Competency models are no silver bullet for solving health-care managers’ challenges. Perspectives from frontline managers in municipality health care
Ingrid Marie Leikvoll Oskarsson, Tonje HungnesPurpose
This study aims to explore how frontline managers (FLMs) in Norwegian municipal health care perceive the relevance and practical usefulness of the management competency assessment partnership (MCAP) competency model. While competency models are widely promoted to strengthen health-care management and leadership, fewer studies have examined how such models are experienced by FLMs who work under considerable operational and contextual constraints.
Design/methodology/approach
A qualitative study was conducted using three focus group discussions with 14 FLMs from three Norwegian municipalities. Before discussions, participants completed the MCAP questionnaire and reflected individually on its strengths, limitations and relevance.
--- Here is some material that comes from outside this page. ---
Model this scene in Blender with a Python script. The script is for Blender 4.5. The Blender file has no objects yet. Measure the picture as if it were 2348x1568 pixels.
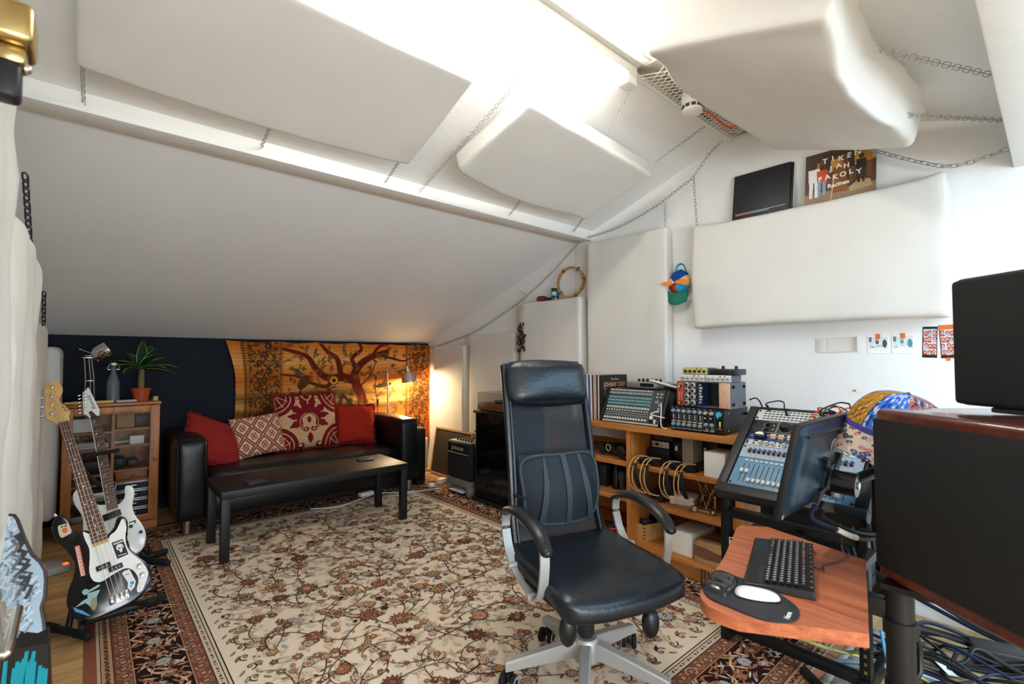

Data were analysed inductively using qualitative content analysis.
Findings
The analysis revealed two interrelated findings. First, FLM perceived MCAP as a relevant and comprehensive model that reflected the formal expectations for their role. Second, they questioned its practical usefulness when considered in relation to everyday work. Large spans of control, broad task scope, time pressure and limited room for manoeuvre constrained managers’ opportunities to develop, prioritise or enact several competencies. This was particularly consequential for interpersonal communication and change management, which were highlighted as the most important competencies by the informants.
Originality/value
This study contributes a conceptual lens for interpreting competency models as espoused theories and contrasting them with the theories-in-use that managers develop to meet everyday operational demands. It shows that competency mapping alone is no silver bullet for strengthening management. Effective competency development requires organisational conditions that enable FLMs to enact and sustain the competencies that models such as MCAP define.